Being treated as a large open-air museum, the city indeed has cultural value, especially for Brazilians. Certainly, this was the political and urbanistic choice of the planners for various reasons. However, the model was not copied anywhere else in the world precisely because it is unsustainable, inefficient, and inaccessible.
It is certain that the historical period of Brasília’s construction and JK’s developmental visions—with a broad objective of expanding Brazilian road transport—greatly influenced the city’s dependence on automobiles. Even more than 60 years after its founding, the city’s origin, sustained by the primacy of individual transportation, makes Brasília a city that is not very friendly to pedestrians and public transportation in general—whether it be the metro or buses.

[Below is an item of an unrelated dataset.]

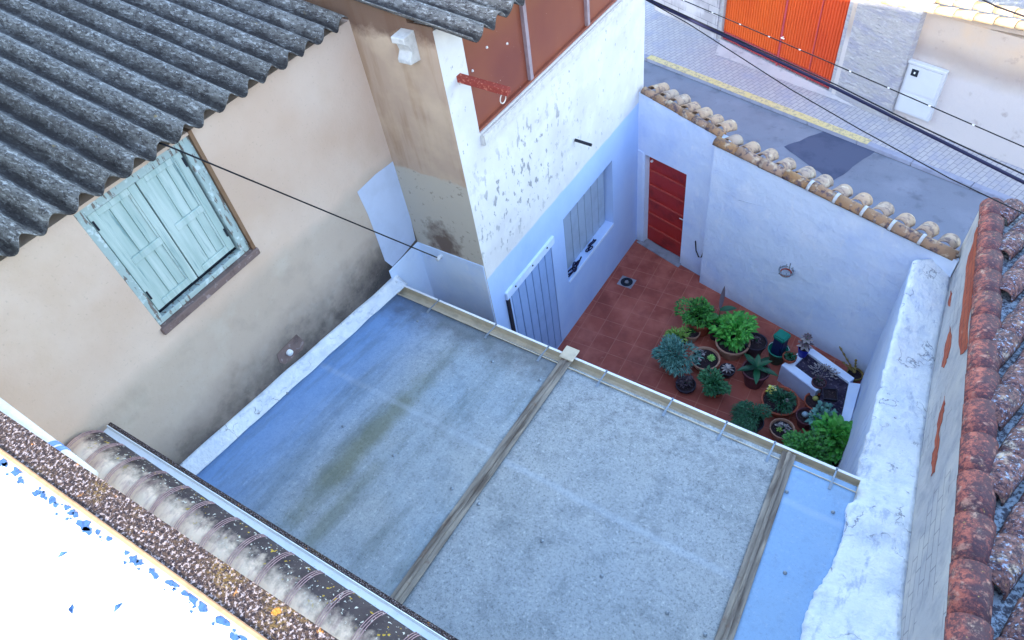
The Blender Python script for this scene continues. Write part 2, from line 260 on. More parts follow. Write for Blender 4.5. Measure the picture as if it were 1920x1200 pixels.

For example, the Eixão Roadway—which runs from the south wing to the north wing of Brasília—despite being only thirteen kilometers long, takes almost two hours to travel from end to end by public transport. If traveled by car, it takes only twenty minutes. If this is true for the city’s most central area, it becomes even more pronounced in peripheral regions or those that, despite being close, have no public transport system to facilitate mobility.
Thus, both from the perspective of verticalization and urban mobility, Brasília is the perfect example of when unchallenged regulatory logic leads to inefficiencies. The city was indeed chosen to be an open-air museum and is not expected to change this pattern, despite its inaccessibility. Living in the Pilot Plan brings quality of life to its residents and a touch of luxury to visitors of the federal capital.
Brasília will certainly always be unique. After all, there is no other place in the world willing to replicate its costs and inefficiencies, despite its undeniable beauty.